I've spent most of my career working as a product manager in huge software companies (IBM, Microsoft, SAP) and as a product management consultant and trainer with vendors that deliver complex solutions in the B2B space. Perhaps it's just me, but when I look at most of the content being generated in the field of product management, I can't help but thinking that something is missing. To my eyes, most of it seems startup-centric (in the consumer space mostly), so, to someone who's been slugging it out in trenches of highly complex problem spaces, much of the talk of MVPs, A/B testing, continuous delivery and other hot topics seems a bit, dare I say, naïve.
What I consider a lack of emphasis on what I've labeled the "enterprise space" has inspired me to begin thinking deeply about the unique challenges of effectively managing products that must address some of the world's stickiest business and technical problems. Often, these complex problems require complex organizations to deliver the associated solutions, which in itself brings a boatload of obstacles that a PM in a startup can only imagine (in nightmares for the most part).

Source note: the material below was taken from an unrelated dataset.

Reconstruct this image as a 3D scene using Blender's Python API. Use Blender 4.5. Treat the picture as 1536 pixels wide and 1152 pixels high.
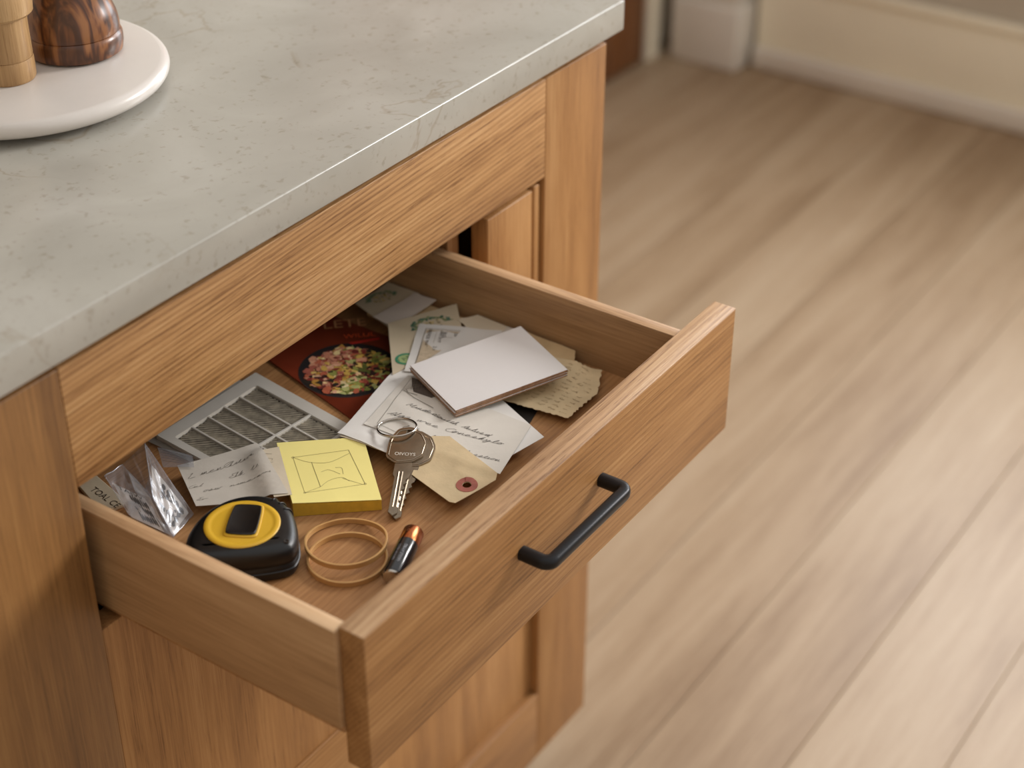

Here are just a few of the differences between the enterprise and consumer-oriented startups that are top of mind:
The Myth of the Customer
In the enterprise space, the people who evaluate, buy and use the software are often different. Buying decisions may take years and the solution may be required to function (almost perfectly) for years or even decades. When we use the term "customer", it is a conversational convenience. The truth is, the enterprise customer comprises a complicated set of stakeholders we have to identify, understand and appease.
The Dysfunctional Family
Big, stable organizations with highly specialized roles tend to create "families" that are (often highly) dysfunctional. Familiarity, procedural inertia and contention for resources make vendors that deliver complex products and solutions highly political, to the point that a majority of a PM's time may be spent on "political overhead", generating negative value for customers. Navigating the fraught waters of a politically charged and entrenched organizational hierarchy requires a level of diplomatic adeptness that is rarely optional.
The Curse of Mission Criticality
A lot of the more nimble practices espoused by the startup community are quickly exposed as not viable when the products or solutions being delivered can cause losses of millions of dollars or much worse, lives, when they fail. Add the fact that many of these "high assurance" scenarios are strictly regulated and you have the proverbial straw that can easily break the product manager's back.
In the coming months, I'll talk extensively about the enterprise space and offer some food for thought on how to tackle some of its most daunting challenges. Take heart enterprise product manager, together we can be inspired by what's happening in the startup world but move beyond it to make our community happier and more effective.